Reproduce the listing below exactly, beginning with its first line and ending with the line that holds "C = sc.collection"; pictures are not part of the copy.
====
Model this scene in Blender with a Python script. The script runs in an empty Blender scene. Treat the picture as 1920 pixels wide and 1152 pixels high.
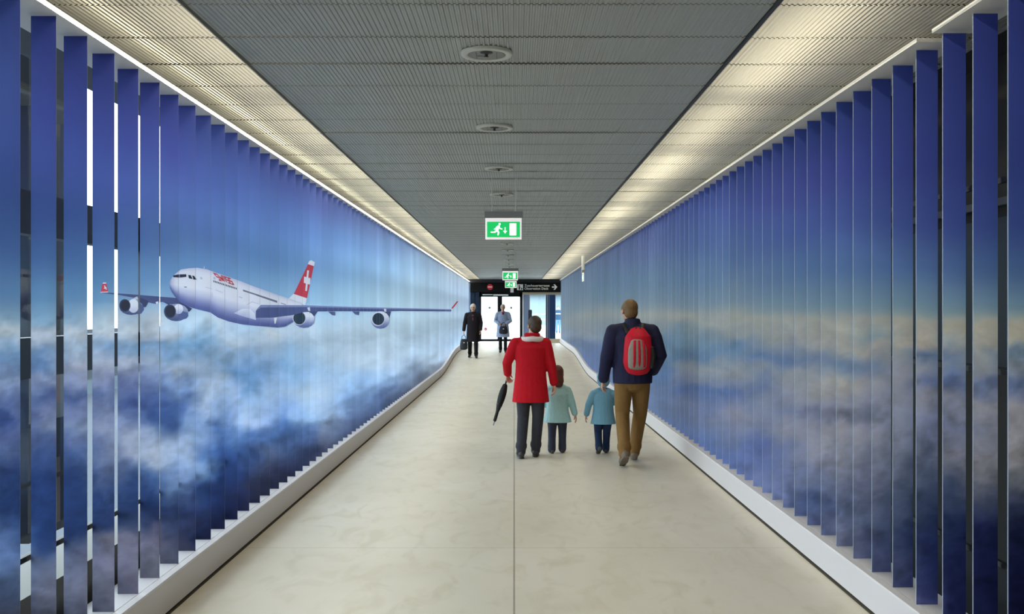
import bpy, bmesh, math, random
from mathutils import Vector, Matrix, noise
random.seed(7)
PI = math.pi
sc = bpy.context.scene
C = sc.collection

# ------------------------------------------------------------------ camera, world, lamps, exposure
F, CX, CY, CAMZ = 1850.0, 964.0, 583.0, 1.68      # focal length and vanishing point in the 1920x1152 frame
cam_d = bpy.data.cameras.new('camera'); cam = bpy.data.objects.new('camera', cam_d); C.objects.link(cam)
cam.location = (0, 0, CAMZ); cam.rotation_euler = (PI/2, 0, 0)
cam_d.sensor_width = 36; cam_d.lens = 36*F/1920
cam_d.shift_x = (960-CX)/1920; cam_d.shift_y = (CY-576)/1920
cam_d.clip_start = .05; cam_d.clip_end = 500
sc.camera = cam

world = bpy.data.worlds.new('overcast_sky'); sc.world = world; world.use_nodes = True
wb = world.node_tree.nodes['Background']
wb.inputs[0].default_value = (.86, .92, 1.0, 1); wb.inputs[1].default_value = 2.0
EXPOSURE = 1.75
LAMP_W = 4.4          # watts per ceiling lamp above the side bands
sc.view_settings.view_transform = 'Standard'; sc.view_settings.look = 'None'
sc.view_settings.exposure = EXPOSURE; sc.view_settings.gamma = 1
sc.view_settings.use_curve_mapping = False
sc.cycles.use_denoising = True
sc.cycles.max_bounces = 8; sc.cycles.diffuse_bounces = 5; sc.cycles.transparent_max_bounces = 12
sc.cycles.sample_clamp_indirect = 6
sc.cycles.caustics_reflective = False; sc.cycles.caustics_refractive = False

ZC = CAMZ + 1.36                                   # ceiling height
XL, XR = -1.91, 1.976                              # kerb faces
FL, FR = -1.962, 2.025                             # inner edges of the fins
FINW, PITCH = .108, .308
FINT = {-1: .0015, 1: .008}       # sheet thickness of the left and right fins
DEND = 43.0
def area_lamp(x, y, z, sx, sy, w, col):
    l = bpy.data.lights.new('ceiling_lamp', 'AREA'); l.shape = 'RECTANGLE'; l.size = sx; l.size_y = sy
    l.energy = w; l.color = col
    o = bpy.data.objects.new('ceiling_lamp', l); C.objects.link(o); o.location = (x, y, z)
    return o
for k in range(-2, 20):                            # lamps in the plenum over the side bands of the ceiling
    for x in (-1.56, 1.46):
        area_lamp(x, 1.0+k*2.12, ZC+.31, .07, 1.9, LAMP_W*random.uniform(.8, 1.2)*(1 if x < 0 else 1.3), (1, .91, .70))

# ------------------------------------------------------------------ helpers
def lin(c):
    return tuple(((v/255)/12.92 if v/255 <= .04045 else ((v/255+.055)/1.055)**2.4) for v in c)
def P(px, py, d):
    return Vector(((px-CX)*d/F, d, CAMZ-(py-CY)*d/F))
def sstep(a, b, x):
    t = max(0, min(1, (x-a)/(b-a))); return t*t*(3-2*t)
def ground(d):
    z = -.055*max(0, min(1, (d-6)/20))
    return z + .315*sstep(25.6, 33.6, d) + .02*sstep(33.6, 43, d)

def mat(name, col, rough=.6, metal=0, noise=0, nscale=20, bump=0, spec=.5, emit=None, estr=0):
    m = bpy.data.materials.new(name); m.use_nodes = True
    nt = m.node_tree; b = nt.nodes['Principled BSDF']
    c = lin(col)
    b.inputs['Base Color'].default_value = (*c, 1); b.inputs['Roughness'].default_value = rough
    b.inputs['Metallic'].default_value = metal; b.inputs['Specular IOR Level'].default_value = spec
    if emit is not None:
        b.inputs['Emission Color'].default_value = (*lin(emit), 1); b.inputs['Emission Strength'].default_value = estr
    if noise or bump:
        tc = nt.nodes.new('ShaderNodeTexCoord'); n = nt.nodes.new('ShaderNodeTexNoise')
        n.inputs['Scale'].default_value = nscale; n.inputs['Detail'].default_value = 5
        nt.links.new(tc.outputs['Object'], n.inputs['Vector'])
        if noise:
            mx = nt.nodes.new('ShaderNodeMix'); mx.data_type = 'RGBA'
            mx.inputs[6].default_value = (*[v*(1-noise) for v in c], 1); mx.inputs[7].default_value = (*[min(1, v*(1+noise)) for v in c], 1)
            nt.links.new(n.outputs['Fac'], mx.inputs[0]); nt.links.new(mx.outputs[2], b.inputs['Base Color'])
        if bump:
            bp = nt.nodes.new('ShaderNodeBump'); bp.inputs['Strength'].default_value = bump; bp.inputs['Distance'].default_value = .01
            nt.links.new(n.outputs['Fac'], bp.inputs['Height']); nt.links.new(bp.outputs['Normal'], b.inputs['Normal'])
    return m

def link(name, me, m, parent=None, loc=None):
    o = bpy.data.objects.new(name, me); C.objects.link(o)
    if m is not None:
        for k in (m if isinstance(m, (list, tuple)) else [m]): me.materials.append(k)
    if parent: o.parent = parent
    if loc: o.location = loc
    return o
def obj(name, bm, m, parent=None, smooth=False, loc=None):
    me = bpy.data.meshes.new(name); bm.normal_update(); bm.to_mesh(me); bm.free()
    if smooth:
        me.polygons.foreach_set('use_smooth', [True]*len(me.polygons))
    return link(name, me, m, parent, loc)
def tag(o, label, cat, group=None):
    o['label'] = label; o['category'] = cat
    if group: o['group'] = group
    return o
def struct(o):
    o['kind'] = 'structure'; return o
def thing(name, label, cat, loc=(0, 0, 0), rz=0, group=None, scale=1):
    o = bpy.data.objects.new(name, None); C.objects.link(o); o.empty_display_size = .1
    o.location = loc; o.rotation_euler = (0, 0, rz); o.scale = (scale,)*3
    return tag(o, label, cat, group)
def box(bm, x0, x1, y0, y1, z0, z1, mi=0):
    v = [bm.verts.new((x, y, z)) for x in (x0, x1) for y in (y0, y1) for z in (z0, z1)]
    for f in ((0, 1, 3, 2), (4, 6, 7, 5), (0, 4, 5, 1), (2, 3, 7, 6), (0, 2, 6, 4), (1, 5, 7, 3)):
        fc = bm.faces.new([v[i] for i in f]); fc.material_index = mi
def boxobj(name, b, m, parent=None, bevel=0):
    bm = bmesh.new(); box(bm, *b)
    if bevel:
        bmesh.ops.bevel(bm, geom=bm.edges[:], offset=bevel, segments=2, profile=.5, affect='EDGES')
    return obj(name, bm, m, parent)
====
* Completed exercise:
Model this scene in Blender with a Python script. The script runs in an empty Blender scene. Treat the picture as 1920 pixels wide and 1152 pixels high.
import bpy, bmesh, math, random
from mathutils import Vector, Matrix, noise
random.seed(7)
PI = math.pi
sc = bpy.context.scene
C = sc.collection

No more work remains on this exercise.